The country’s criminal code penalizes resisting the police with a sentence of 12 years to lifetime behind bars – a norm that, many argue, is turning Russian cops from guardians of law and order into their main offenders. So when the country’s interior minister said citizens can hit back at the police, some in the country accused him of being a Pharisee.

Dead meat

It was a late Monday evening. A 19-year-old Eduard Gurtskaya and his friend had just had a quick bite at a McDonalds when three policemen approached them to check documents. The officers were already off duty and spiked by beer, but still wearing their police uniform and carrying batons. A few minutes later they left the scene leaving Eduard bleeding to his death. Eye witnesses later said the teenager didn’t even tried to resist, just clutched his arms around his head.

The police authorities initially suggested the attackers might not be ones of their own and were simply dressed as policemen, but a few hours later the three were apprehended. The next day their commander was fired, while the Moscow police chief offered his personal apology to the family of the deceased.

While police brutality has long stopped being something out of the ordinary in Russia. In the same month, an officer in St. Petersburg was detained for beating to death a suspect in his custody, while a policeman in Tyumen was charged with raping an elderly woman – whereas the McDonalds beating surprised most with a lack of any cover-up. Indeed, a few days later, Russia’s Interior Minister Rashid Nurgaliyev even said people should be permitted to resist police who attack them without cause.

“We should not to stifle or cover up the situation. We have to evaluate it properly and outgrow it – everybody from a district policeman to the chief.”

“May a citizen hit back at a policeman who has attacked him?” Nurgaliyev was asked. “Yes he may; if he is not a criminal, if he is walking along quietly and breaking no rules.”

Protection from the watchmen

While Nurgaliyev acknowledged that a Russian law that prohibits the use of violence against police in self-defense should be scrapped, many analysts described his statements as premature and irresponsible.

“I think it is a misunderstanding… I refuse to believe that the minister could say such a thing… If we call on our citizens to have running battles with the police, we will go a long way… How can a citizen prove that he was indeed attacked if a policeman is always considered to be on duty?” said high-profile attorney Anatoly Kucherena.

Legally, policemen are considered to be on duty “always and everywhere,” regardless of their rank, time and place. The only thing the law requires a police officer to do is to show his credentials.

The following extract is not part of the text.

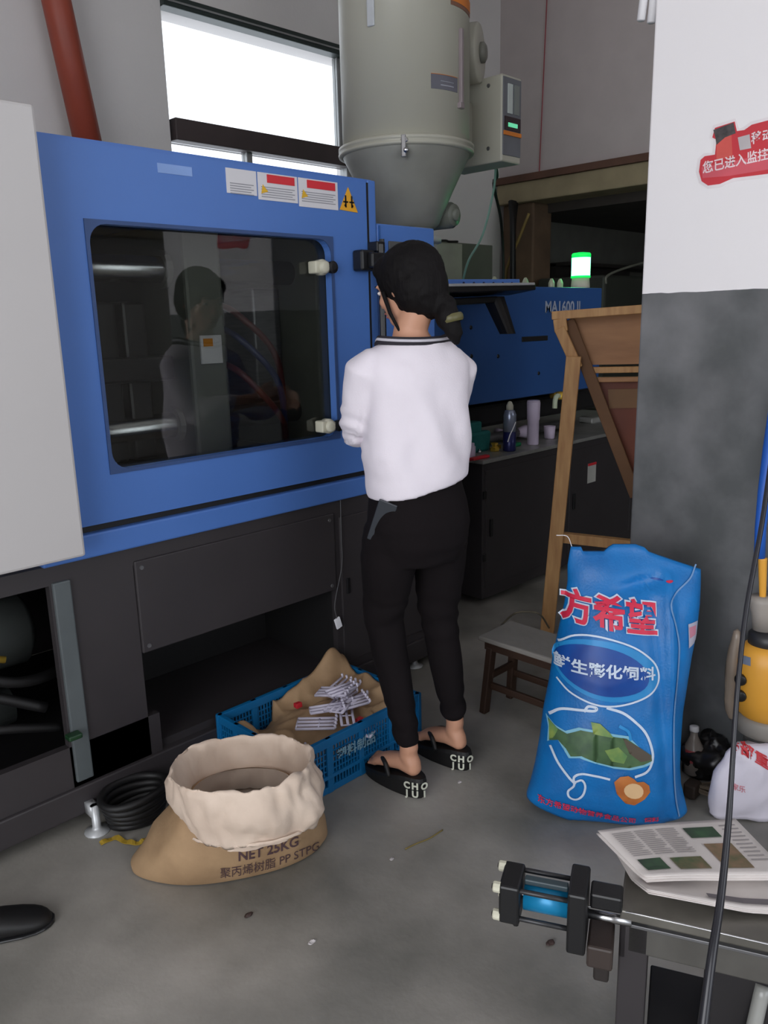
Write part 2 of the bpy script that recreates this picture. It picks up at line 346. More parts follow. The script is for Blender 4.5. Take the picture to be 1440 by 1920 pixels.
# works behind the pane
wk = mat('platen grey', (118, 120, 112), .5, var=.1)
for z in (1.60, 1.10):
    for y in (2.40, 2.95):
        bm = bmesh.new(); tube(bm, [(.84, y, z), (2.08, y, z)], .042, 18); obj('tie_bar', bm, steel, mc, True, label='bright steel tie bar')
bm = bmesh.new(); bx(bm, (1.42, 2.28, .95), (1.56, 3.05, 1.74), bev=.012)
for z in (1.6, 1.1): lathe(bm, (1.40, 2.40, z), [(.06, 0), (.06, .03)], 16, (1, 0, 0))
mp = obj('moving_platen', bm, wk, mc)
obj('platen_label', box((1.455, 2.272, 1.30), (1.535, 2.279, 1.39)), white, mp); obj('label_mark', box((1.465, 2.270, 1.355), (1.50, 2.2725, 1.38)), mat('orange mark', (232, 150, 40)), mp)
obj('fixed_platen', box((1.93, 2.24, .95), (2.075, 3.05, 1.74), bev=.012), wk, mc)
mo = obj('mould_half', box((1.565, 2.45, 1.15), (1.68, 2.9, 1.55), bev=.008), steel2, mc); obj('mould_half', box((1.80, 2.45, 1.15), (1.925, 2.9, 1.55), bev=.008), steel2, mc)
for i, (z, mt) in enumerate(((1.50, mat('red hose', (96, 34, 30), .4)), (1.42, mat('blue hose', (34, 48, 96), .4)), (1.30, MATS['red hose']))):
    bm = bmesh.new(); tube(bm, smooth_pts([(1.63, 2.45, z), (1.66, 2.34, z-.05), (1.78, 2.30, z-.2), (1.85, 2.36, 1.0)]), .012, 8); obj('coolant_hose', bm, mt, mc, True)
bm = bmesh.new()
for k in range(3): bx(bm, (.9, 2.35+.2*k, 1.25), (1.40, 2.41+.2*k, 1.33), bev=.01); bx(bm, (1.05+.1*k, 2.38, 1.0), (1.13+.1*k, 2.9, 1.5), bev=.01)
obj('toggle_linkage', bm, mat('oily dark iron', (50, 50, 50), .35, .4), mc)
obj('drip_tray', box((.84, 2.16, .9), (2.08, 3.2, .93)), mat('tray brown', (90, 74, 60), .5), mc)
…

While the country’s laws recognize a citizens’ right to self-defense “regardless of their professional background or social status,” most analysts agreed that Russian laws define it very loosely.

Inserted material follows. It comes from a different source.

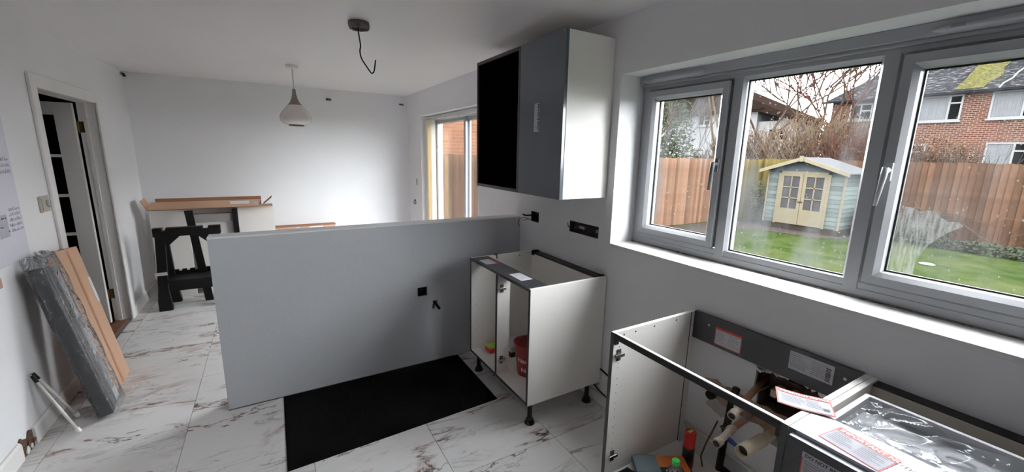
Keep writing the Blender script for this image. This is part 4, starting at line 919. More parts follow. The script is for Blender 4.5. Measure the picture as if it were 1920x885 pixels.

“It is a very fine line that is supposed to be decided by court,” said human rights campaigner Ludmila Alexeyeva. “And while in disputes between ordinary citizens, courts are usually trying to ascertain what really happened, whereas in legal battles between citizens and the powers that be – citizens often lose, even when the law is on their side.”

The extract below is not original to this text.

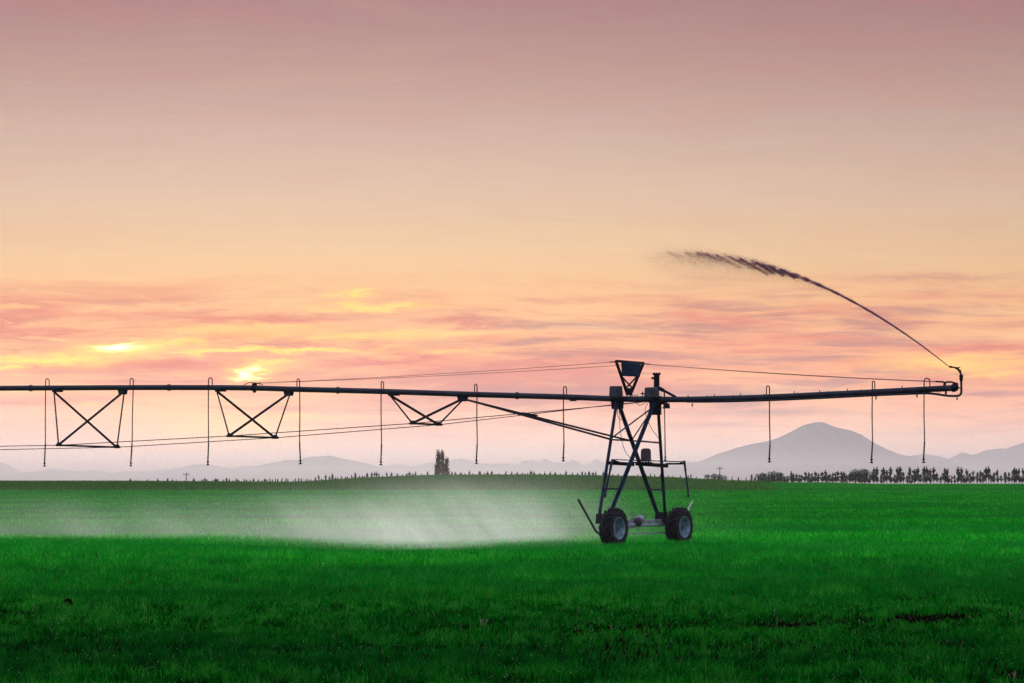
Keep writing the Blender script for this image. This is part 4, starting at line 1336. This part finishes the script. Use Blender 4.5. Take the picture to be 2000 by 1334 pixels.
def build_grass():
    r = np.random.default_rng(5)
    m = grass_mat()
    parts = []
    # near rows with bent blades, then single blades, thinning with distance
    for (y0, y1, dens, hh, ww, segs) in (
            (23, 46, lambda y: 520 * (30 / y) ** 0.5, 0.105, 0.0115, 2),
            (46, 84, lambda y: 480 * (46 / y) ** 1.6, 0.135, 0.0120, 1),
            (84, 640, lambda y: 165 * (84 / y) ** 2, 0.15, 0.020, 1)):
        x, y = scatter(y0, y1, dens, r)
        tm = track_mask(x, y)
        clump = 0.55 * value_noise(x, y * 0.6, 0.45, 1) + 0.45 * value_noise(x, y * 0.6, 1.7, 2)
        bare = smooth(0.62, 0.78, 0.6 * value_noise(x, y * 0.45, 1.1, 31) + 0.4 * value_noise(x, y * 0.45, 0.4, 32)) * (1 - smooth(46, 62, y)) * 0.6
        tm = np.maximum(tm, bare)
        keep = (r.uniform(0, 1, len(x)) > tm * 0.97) & ((y < 405) | (r.uniform(0, 1, len(x)) < smooth(0.050, 0.088, x / y))) & (r.uniform(0, 1, len(x)) < 0.55 + 0.9 * clump)
        x, y = x[keep], y[keep]; clump = clump[keep]; tm = tm[keep]
        h = hh * r.uniform(0.55, 1.25, len(x)) * (0.70 + 0.6 * clump) * (1 - 0.5 * tm)
        w = ww * r.uniform(0.6, 1.3, len(x)) * np.where(y > 84, np.sqrt(y / 84) * 1.2, 1.0)
        tuft = np.zeros_like(x)
        for k, (ya, yb, sz_) in enumerate(((0, 46, 0.10), (46, 84, 0.16), (84, 150, 0.30), (150, 260, 0.6), (260, 900, 1.2))):
            q = (y >= ya) & (y < yb)
            tuft[q] = 0.6 * value_noise(x[q], y[q] * 0.4, sz_, 11 + k) + 0.4 * value_noise(x[q], y[q] * 0.4, sz_ * 2.7, 21 + k)
        parts.append(blades(x, y, h * (0.55 + 0.9 * tuft), w, r, segs, tuft))
    for i, (V, T, Qd, rnd) in enumerate(parts):
        me = np_mesh('grass', V, tris=T, quads=Qd, attrs={'rnd': rnd})
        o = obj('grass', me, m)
        tag(o, ('lush green young wheat across the foreground', 'green wheat on the low rise before the wheels', 'misted green wheat beyond the irrigator')[i], 'grass', kind='stuff')
    # drops of water caught on the blades
    x, y = scatter(24, 84, lambda y: 7.0 * (30 / y) ** 0.5, r)
    pz = ground_z(x, y) + r.uniform(0.06, 0.15, len(x))
    V, T = shards(np.stack([x, y, pz], -1), r.uniform(0.0018, 0.0046, len(x)), r)
    me = np_mesh('dew_drops', V, tris=T)
    dm = mat_simple('dew', (0.62, 0.85, 0.70), 0.15, 0.0, 0.6, 0.05)
    tag(obj('dew_drops', me, dm), 'tiny bright drops of water on the wheat blades', 'dew', kind='stuff')
    # taller, duller crop on the rise behind
    x, y = scatter(405, 640, lambda y: 5.0 + 0 * y, r, 1.25)
    kp = r.uniform(0, 1, len(x)) > smooth(0.050, 0.088, x / y)
    x, y = x[kp], y[kp]
    V, T, Qd, rnd = blades(x, y, r.uniform(0.25, 0.6, len(x)), r.uniform(0.10, 0.22, len(x)), r, 1)
    me = np_mesh('crop', V, tris=T, attrs={'rnd': rnd})
    o = obj('crop', me, leaf_mat('crop_leaves', (0.014, 0.110, 0.016), (0.100, 0.250, 0.045), 0.45))
    tag(o, 'darker brownish green crop on the rise below the skyline', 'crop', kind='stuff')
build_grass()

# ------------------------------------------------------------------ small things in the wheat
def soil_clod(u_, v_, size, label):
    dist = F * 1.68 / (v_ - HZ)
    x = (u_ - 1000) * dist / F
    z = float(ground_z(np.array([x]), np.array([dist]))[0])
    r = random.Random(int(u_))
    mb = MB()
    mb.ball((0, 0, size * 0.5), size, 10, 7, 0.8)
    mb.V = [v * (1 + r.uniform(-0.22, 0.22)) for v in mb.V]
    e = mb.build('soil_clod', M['soil'], None)
    e.location = (x, dist, z + 0.03)
    tag(e, label, 'clod')
soil_clod(133, 1187, 0.07, 'small dark clod of soil in the wheat at lower left')

def straw_tuft(u_, v_, n, hgt, label):
    dist = F * 1.68 / (v_ - HZ)
    x = (u_ - 1000) * dist / F
    z = float(ground_z(np.array([x]), np.array([dist]))[0])
    r = random.Random(int(u_ + v_))
    mb = MB()
    for k in range(n):
        a = r.uniform(0, 6.28); b_ = r.uniform(0.0, 0.05); l = r.uniform(.2, .8) * hgt
        p = Vector((math.cos(a) * b_, math.sin(a) * b_, 0))
        q = p + Vector((math.cos(a) * l * .7, math.sin(a) * l * .3, hgt * r.uniform(.6, 1)))
        mb.tube([p, p.lerp(q, .5) + ZV * 0.02, q], [0.004, 0.004, 0.002], 4)
    e = mb.build('straw_tuft', M['straw'], None)
    e.location = (x, dist, z)
    tag(e, label, 'straw', 'dry straws in the wheat')
straw_tuft(943, 1222, 7, 0.11, 'pale dry straw tuft in the wheat at centre front')
straw_tuft(929, 1250, 1, 0.12, 'single pale straw just below the dry tuft at centre front')
straw_tuft(1815, 1296, 2, 0.10, 'few pale straws in the wheat at lower right')
straw_tuft(1848, 1316, 3, 0.09, 'pale straws near the bottom edge, second clump from the corner')
straw_tuft(1985, 1328, 4, 0.10, 'pale straws in the bottom right corner')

In the event of police violence, citizens will have to prove they acted out of fear for their life – a charge many lawyers say is very difficult to prove.

“You will never be able to say that a policemen acted unlawfully,” said Igor Trunov, a Moscow lawyer who represents the victims of a supermarket shooting in April when police Major Denis Yevsyukov killed two people and wounded seven more. “You will never be able to prove that a policeman was drunk, for instance, because nobody would order any examination in the first place… If you resort to self-defense as the minister calls for and, in doing so, threatened the life of a policeman, the least you should expect is 12 years behind bars.”